▶ [Work to do]: Without the images, write out the whole listing exactly.

▶ [Recorded information]:
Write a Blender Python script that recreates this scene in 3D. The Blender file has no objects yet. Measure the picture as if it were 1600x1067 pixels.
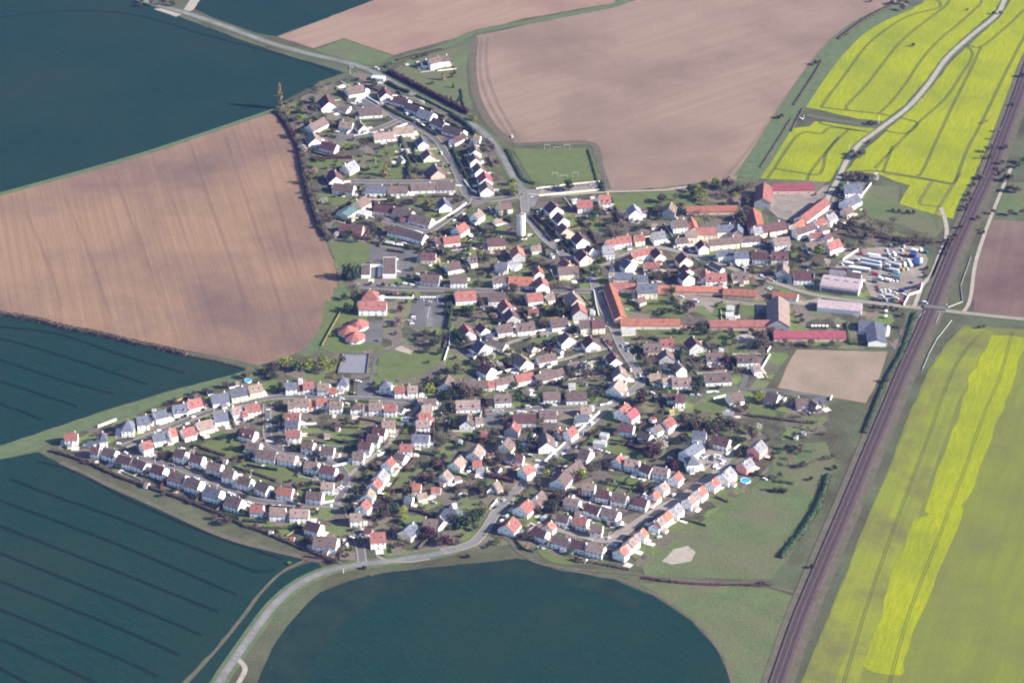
import bpy, math, random
from mathutils import Vector
from mathutils.geometry import tessellate_polygon
random.seed(7)
SC = bpy.context.scene
COL = SC.collection
PI = math.pi
# ------------------------------------------------------------------ camera
F = 4500.0                      # focal length in photo pixels (photo is 1600 x 1067)
DEP = math.radians(30.0)        # how far the camera looks down
H = 1286.0                      # flying height in metres
cam = bpy.data.cameras.new('camera'); camo = bpy.data.objects.new('camera', cam); COL.objects.link(camo)
cam.sensor_width = 36.0; cam.lens = 36.0 * F / 1600.0
cam.clip_start = 5.0; cam.clip_end = 60000.0
camo.location = (0, 0, H); camo.rotation_euler = (PI/2 - DEP, 0, 0)
SC.camera = camo
# ------------------------------------------------------------------ sky, sun, exposure
SUN_EL = math.radians(28.0)
SUN_AZ = math.radians(-12.0)     # the sun stands to the right (+X), a little towards the viewer
sdir = Vector((math.cos(SUN_EL)*math.cos(SUN_AZ), math.cos(SUN_EL)*math.sin(SUN_AZ), math.sin(SUN_EL)))
w = bpy.data.worlds.new('World'); SC.world = w; w.use_nodes = True
nt = w.node_tree; nt.nodes.clear()
out = nt.nodes.new('ShaderNodeOutputWorld'); bg = nt.nodes.new('ShaderNodeBackground'); sky = nt.nodes.new('ShaderNodeTexSky')
sky.sky_type = 'NISHITA'; sky.sun_disc = False; sky.sun_elevation = SUN_EL; sky.sun_rotation = PI/2 - SUN_AZ
sky.altitude = 100; sky.air_density = 1.0; sky.dust_density = 0.6; sky.ozone_density = 2.5
bg.inputs[1].default_value = 0.085
nt.links.new(sky.outputs[0], bg.inputs[0]); nt.links.new(bg.outputs[0], out.inputs[0])
sl = bpy.data.lights.new('sun', 'SUN'); sl.energy = 5.0; sl.angle = math.radians(0.5); sl.color = (1.0, 0.93, 0.84)
so = bpy.data.objects.new('sun', sl); COL.objects.link(so)
so.rotation_euler = sdir.to_track_quat('Z', 'Y').to_euler(); so.location = (600, 2000, 900)
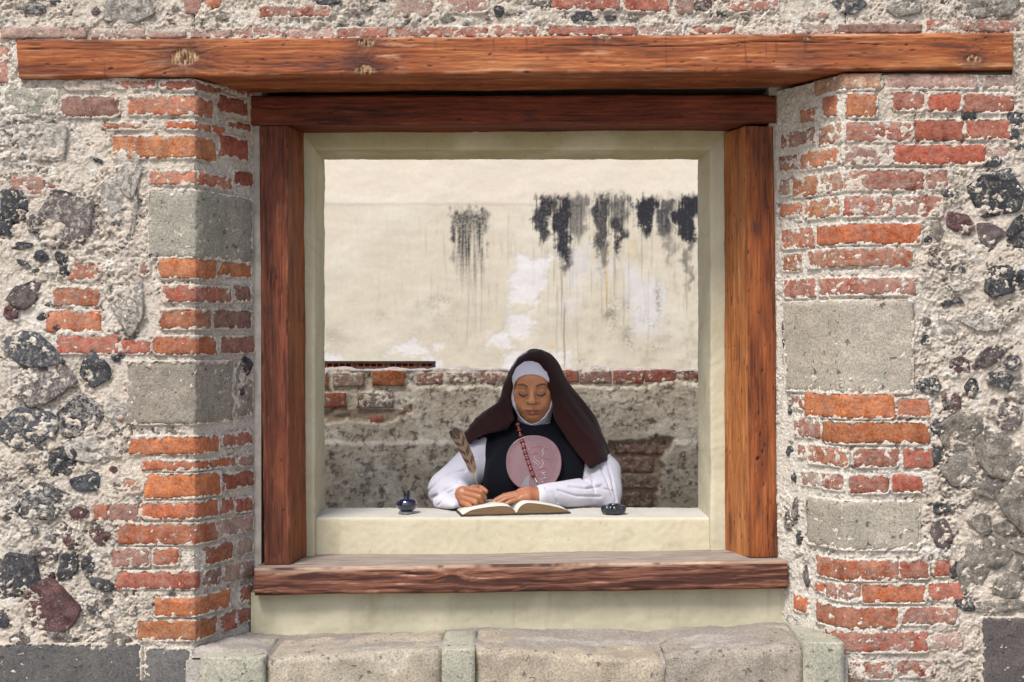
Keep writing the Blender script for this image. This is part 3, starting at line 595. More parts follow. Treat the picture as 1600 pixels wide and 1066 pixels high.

▶ [Task result]:
Write a Blender Python script that recreates this scene in 3D. The Blender file has no objects yet. Measure the picture as if it were 1600x1067 pixels.
import bpy, math, random
from mathutils import Vector
from mathutils.geometry import tessellate_polygon
random.seed(7)
SC = bpy.context.scene
COL = SC.collection
PI = math.pi
# ------------------------------------------------------------------ camera
F = 4500.0                      # focal length in photo pixels (photo is 1600 x 1067)
DEP = math.radians(30.0)        # how far the camera looks down
H = 1286.0                      # flying height in metres
cam = bpy.data.cameras.new('camera'); camo = bpy.data.objects.new('camera', cam); COL.objects.link(camo)
cam.sensor_width = 36.0; cam.lens = 36.0 * F / 1600.0
cam.clip_start = 5.0; cam.clip_end = 60000.0
camo.location = (0, 0, H); camo.rotation_euler = (PI/2 - DEP, 0, 0)
SC.camera = camo
# ------------------------------------------------------------------ sky, sun, exposure
SUN_EL = math.radians(28.0)
SUN_AZ = math.radians(-12.0)     # the sun stands to the right (+X), a little towards the viewer
sdir = Vector((math.cos(SUN_EL)*math.cos(SUN_AZ), math.cos(SUN_EL)*math.sin(SUN_AZ), math.sin(SUN_EL)))
w = bpy.data.worlds.new('World'); SC.world = w; w.use_nodes = True
nt = w.node_tree; nt.nodes.clear()
out = nt.nodes.new('ShaderNodeOutputWorld'); bg = nt.nodes.new('ShaderNodeBackground'); sky = nt.nodes.new('ShaderNodeTexSky')
sky.sky_type = 'NISHITA'; sky.sun_disc = False; sky.sun_elevation = SUN_EL; sky.sun_rotation = PI/2 - SUN_AZ
sky.altitude = 100; sky.air_density = 1.0; sky.dust_density = 0.6; sky.ozone_density = 2.5
bg.inputs[1].default_value = 0.085
nt.links.new(sky.outputs[0], bg.inputs[0]); nt.links.new(bg.outputs[0], out.inputs[0])
sl = bpy.data.lights.new('sun', 'SUN'); sl.energy = 5.0; sl.angle = math.radians(0.5); sl.color = (1.0, 0.93, 0.84)
so = bpy.data.objects.new('sun', sl); COL.objects.link(so)
so.rotation_euler = sdir.to_track_quat('Z', 'Y').to_euler(); so.location = (600, 2000, 900)
Keep writing the Blender script for this image. This is part 3, starting at line 595. More parts follow. Treat the picture as 1600 pixels wide and 1066 pixels high.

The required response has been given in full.